Microsoft has also realized that better documentation of development changes through sites like TechNet help drive transparency.

Nash said Microsoft wants developers to treat the beta the way they used to treat release candidates, and treat the release candidate the way they used to treat the final product. "We've had to earn the right to ask the ecosystem to do that ... we have earned the right by having a very different approach to our planning process, being much more predictable and driving significantly less churn late in the game."

Eric Sugar, manager of business solutions with Toronto-based ProServe IT, an IT consultancy that runs internal custom-developed applications on Windows 7 beta, agreed that Microsoft's different approach this time around is making it easier for partners, and that the development community is taking advantage of that. "We even found that we were engaged earlier and more often as releases and changes came out to help keep us in the loop and to help make things smoother," said Sugar.

The changes will benefit the final product release, said Sugar, in that it will not be a repeat of the Vista launch. "I believe we should see a lot less (compatibility issues). Partners should be working toward that goal of having things run on Windows 7 today, so when (general availability) happens, it's ready," he said.

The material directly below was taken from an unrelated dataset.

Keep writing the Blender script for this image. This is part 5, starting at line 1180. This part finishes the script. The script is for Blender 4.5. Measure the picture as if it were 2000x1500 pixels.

Michael Cherry, research vice-president of operating systems with Kirkland, Wash.-based research firm Directions on Microsoft, said the development community has better transparency regarding a ship date this time, allowing them the confidence to start their compatibility testing earlier. "(Microsoft) had a lot of difficulty communicating when it would actually ship Vista," said Cherry. "As a consequence, vendors had lost faith, so instead of doing a lot of work to time with a ship date that was a moving target, they waited until they had final code."